I suppose anything with disk-like storage (including flash drives) can be
trashed if the power goes off during a write, though the time during which
the files is in an inconsistent state between data sectors and sector map
may be less with solid state than a mechanical rotating disk.
> Nonsense. There are many ways to design a device that will survive a
> power failure during disk write. A bit of reserve power is probably
> the best solution but a JFS works, too.
It depends what filesystem they use.

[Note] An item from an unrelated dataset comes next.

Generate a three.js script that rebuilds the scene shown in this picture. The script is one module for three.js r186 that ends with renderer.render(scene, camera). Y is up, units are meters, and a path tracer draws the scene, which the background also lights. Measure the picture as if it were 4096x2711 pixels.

NTFS is pretty robust but it requires a
licence to be paid to the inventors which is why a lot of PVRs use/read only
FAT/FAT32. If they are Linux-based they will be able to use filesystems
which are more robust (I'm not very clued up on Linux).
But I'd say that a design which trashes the file that is being written to or
the whole filesystem when the power goes off (eg due to a power-cut, which
is not totally unexpected) is a bad design: you need some form of resilience
in terms of battery-backed supply until the file write is complete and
consistent.
I use my Windows 7 PC as a PVR (either Windows Media Centre or NextPVR) and
I've occasionally had power cuts during recording. I've never yet lost the
recording that was being made or the filesystem of the recording HDD (NTFS).
OK, Windows may do a chkdsk repair after the PC reboots, but it seems to
sort itself out.
A UPS would be useful for graceful shutting down during power cuts, but it
might be more trouble that it's worth. At present my BIOS is set to reboot
the PC automatically after the power is restored. If the UPS keeps the power
up and initiates a graceful shutdown, the PC may not boot back up once the
power comes back.
My wife bought a 3kVA UPS with her big Dell PC about 10 years ago. We didn't
get round to setting up the UPS for a couple of years. By the time we did
(and after the warranty had expired, inevitably) we found that it had
virtually no battery capacity: the battery monitoring software (monitored by
USB connection) showed the battery accepting charge and gradually charging
up and eventually showing as fully charged, but as soon as the mains was
removed, the battery discharged within about 10 seconds with a nominal 40 W
lightbulb as the load. Utterly useless, and it wasn't even worth buying a
replacement battery for it because the fault may have been in the charging
circuit rather than the battery itself. APC didn't want to know when we
asked what a repair might cost, so it went in the skip - a waste of money as
it was never even used.
Moral of the story: always try any new hardware during the warranty period!